11 ottobre 2010: Le autorità cinesi hanno consentito a Liu Xia di visitare il marito, Liu Xiaobo, detenuto nella prigione di Jinzhou, nella Cina nord- orientale. L’incontro è avvenuto domenica 10 ottobre. Il giorno precedente, la direzione del carcere aveva informato Liu del conferimento del Nobel alla sua persona. Human Rights in China riferisce che Xiaobo, con le lacrime agli occhi, ha detto alla moglie: “Dedico questo premio ai caduti del 4 giugno e allo spirito non violento con il quale combatterono per la pace, la libertà e la democrazia”.
Riportata a Pechino, la signora Liu è attualmente agli arresti domiciliari. Il suo telefono e il collegamento internet sono stati isolati. I funzionari di polizia che presidiano la sua abitazione non le consentono alcun contatto con gli amici e la stampa e può lasciare la sua casa solo su un’auto della polizia. Anche il telefono del fratello è sotto controllo.
Il governo cinese, che ha definito “un’oscenità” il conferimento del Nobel per la Pace a Liu Xiaobo, ha imposto un rigido divieto alla circolazione della notizia. In alcune aree sono state rafforzate le misure di controllo e la strada che conduce alla prigione di Jinzhou, nella provincia nord-orientale di Liaoning, è stata bloccata.
La notte di venerdì 8 ottobre la polizia ha fermato venti persone – blogger, avvocati e docenti – che si erano riuniti in un ristorante di Pechino per celebrare l’evento. Zhang Zuhua, uno dei firmatari della Charta ‘08, ha riferito che dieci sono stati rilasciati il giorno successivo, tre sono stati condannati a una settimana di detenzione per “disturbo alla quiete pubblica” e altri sette sono stati scortati fuori dalla città.
In segno di protesta, il governo di Pechino ha cancellato un incontro con il Ministro norvegese per la pesca, in programma per mercoledì. È stato inoltre impedito ad una delegazione di diplomatici europei (tra i quali l’ambasciatore italiano) di fare visita a Liu Xia per portarle le congratulazioni del Presidente della Commissione europea.

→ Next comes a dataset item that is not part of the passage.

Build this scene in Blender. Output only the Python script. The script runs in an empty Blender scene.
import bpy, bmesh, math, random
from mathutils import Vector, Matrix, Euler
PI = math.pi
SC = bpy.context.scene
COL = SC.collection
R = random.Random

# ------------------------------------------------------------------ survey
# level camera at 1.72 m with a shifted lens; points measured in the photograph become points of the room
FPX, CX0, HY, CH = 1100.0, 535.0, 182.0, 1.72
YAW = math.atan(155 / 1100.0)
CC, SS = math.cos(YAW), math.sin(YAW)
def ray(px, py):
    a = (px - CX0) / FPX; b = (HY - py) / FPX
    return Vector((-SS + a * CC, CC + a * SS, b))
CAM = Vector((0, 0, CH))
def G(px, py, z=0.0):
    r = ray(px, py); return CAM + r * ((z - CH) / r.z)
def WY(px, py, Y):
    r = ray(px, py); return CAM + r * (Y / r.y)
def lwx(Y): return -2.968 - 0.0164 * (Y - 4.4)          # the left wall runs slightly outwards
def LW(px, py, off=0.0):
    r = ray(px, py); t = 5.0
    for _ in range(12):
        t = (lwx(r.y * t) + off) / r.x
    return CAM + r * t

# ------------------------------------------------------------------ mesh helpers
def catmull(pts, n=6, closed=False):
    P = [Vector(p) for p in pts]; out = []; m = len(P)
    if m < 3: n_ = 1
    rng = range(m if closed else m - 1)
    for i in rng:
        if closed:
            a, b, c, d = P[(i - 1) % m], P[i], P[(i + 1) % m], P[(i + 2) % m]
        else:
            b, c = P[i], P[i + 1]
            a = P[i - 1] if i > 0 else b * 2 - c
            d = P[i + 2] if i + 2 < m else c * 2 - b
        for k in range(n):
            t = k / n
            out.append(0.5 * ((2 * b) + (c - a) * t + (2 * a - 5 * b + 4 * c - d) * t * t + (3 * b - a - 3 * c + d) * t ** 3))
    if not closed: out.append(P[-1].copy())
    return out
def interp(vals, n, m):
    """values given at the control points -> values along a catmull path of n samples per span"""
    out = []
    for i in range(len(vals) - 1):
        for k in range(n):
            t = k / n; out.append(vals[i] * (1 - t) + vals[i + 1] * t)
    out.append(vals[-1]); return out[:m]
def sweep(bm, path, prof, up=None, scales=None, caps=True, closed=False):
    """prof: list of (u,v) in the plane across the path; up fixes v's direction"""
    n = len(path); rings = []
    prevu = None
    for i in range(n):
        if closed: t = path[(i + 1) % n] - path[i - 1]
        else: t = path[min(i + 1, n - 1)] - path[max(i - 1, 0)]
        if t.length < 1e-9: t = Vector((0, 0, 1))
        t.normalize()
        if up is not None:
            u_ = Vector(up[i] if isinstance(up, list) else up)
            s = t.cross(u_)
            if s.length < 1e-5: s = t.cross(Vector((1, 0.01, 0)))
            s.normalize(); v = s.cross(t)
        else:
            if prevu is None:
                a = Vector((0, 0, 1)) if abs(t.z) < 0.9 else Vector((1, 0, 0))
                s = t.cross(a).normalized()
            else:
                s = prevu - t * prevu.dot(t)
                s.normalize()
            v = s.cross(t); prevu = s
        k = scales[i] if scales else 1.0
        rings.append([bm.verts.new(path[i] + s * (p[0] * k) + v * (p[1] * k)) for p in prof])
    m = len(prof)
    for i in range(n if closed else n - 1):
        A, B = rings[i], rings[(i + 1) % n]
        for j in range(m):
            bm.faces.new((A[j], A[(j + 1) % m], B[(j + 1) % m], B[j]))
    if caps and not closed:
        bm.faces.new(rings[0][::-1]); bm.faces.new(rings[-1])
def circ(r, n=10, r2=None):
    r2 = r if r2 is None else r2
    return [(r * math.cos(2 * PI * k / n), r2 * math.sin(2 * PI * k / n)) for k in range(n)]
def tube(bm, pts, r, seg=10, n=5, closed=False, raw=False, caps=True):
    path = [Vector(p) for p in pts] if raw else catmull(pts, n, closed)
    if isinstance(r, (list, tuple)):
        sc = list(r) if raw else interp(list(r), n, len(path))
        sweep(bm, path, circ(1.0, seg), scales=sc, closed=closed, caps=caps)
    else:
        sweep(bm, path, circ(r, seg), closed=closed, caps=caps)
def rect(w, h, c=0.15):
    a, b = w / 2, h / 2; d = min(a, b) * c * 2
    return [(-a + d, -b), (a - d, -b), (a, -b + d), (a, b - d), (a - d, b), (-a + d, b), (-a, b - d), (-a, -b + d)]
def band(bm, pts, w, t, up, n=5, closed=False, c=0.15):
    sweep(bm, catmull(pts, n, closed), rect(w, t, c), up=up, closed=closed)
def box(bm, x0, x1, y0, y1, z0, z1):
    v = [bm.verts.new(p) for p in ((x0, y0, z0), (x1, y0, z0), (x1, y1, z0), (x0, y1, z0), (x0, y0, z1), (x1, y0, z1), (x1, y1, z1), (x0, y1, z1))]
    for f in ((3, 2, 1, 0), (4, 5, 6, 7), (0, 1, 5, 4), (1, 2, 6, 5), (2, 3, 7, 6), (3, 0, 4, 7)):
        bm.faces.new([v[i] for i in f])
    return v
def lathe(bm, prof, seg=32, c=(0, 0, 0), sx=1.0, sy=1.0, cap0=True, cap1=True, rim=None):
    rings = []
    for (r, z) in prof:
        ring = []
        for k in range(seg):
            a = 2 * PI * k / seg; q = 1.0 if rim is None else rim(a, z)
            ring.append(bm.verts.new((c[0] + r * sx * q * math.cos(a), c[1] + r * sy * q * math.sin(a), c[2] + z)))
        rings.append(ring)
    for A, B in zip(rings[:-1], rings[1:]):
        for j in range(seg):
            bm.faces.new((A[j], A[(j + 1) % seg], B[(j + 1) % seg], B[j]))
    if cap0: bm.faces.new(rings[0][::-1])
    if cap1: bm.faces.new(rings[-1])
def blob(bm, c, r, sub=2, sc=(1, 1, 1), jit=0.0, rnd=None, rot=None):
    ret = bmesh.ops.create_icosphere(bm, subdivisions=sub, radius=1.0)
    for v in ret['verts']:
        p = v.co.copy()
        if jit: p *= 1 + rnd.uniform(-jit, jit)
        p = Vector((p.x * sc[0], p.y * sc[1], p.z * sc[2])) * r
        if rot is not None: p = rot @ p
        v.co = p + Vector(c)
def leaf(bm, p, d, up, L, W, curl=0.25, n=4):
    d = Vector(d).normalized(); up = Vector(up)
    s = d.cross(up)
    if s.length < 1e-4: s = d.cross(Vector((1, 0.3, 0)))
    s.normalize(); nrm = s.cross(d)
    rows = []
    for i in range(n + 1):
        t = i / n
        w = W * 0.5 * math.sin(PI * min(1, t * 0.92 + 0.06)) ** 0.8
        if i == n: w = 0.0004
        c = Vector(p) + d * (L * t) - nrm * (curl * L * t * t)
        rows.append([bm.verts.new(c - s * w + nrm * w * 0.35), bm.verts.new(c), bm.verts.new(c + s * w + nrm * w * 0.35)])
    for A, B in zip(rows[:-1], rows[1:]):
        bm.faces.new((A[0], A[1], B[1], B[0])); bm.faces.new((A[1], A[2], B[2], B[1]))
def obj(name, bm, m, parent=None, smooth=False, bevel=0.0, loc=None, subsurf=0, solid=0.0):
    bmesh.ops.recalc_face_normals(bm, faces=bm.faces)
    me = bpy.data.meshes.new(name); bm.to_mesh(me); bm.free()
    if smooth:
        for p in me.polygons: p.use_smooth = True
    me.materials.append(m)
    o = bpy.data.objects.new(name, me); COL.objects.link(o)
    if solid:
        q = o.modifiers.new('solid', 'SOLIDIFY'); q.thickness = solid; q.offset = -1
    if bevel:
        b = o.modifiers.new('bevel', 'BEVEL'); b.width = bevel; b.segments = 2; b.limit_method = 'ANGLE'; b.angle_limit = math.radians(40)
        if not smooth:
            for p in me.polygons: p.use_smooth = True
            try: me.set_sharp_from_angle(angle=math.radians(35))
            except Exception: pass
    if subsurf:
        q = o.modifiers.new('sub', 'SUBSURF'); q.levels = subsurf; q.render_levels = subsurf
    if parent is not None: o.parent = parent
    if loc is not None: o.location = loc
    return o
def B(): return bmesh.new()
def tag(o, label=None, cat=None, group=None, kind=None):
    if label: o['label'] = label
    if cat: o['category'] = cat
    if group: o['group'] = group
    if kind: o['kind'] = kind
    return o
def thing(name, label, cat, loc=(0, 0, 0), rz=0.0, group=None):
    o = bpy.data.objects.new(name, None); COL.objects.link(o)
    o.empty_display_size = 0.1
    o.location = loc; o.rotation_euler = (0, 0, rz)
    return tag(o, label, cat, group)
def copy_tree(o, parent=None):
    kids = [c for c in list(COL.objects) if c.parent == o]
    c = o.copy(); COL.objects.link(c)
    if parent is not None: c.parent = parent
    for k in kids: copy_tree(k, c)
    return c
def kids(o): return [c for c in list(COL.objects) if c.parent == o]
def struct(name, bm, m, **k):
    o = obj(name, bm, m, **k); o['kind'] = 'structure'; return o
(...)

Di passaggio all’aeroporto di Tokyo, nel suo viaggio verso gli Stati Uniti, il Dalai Lama ha dichiarato che il governo cinese “non apprezza la pluralità di opinioni” e che “una società aperta è la sola salvezza del popolo cinese”. “Il governo cinese deve cambiare”, ha detto il leader tibetano ai corrispondenti dell’agenzia Kyodo.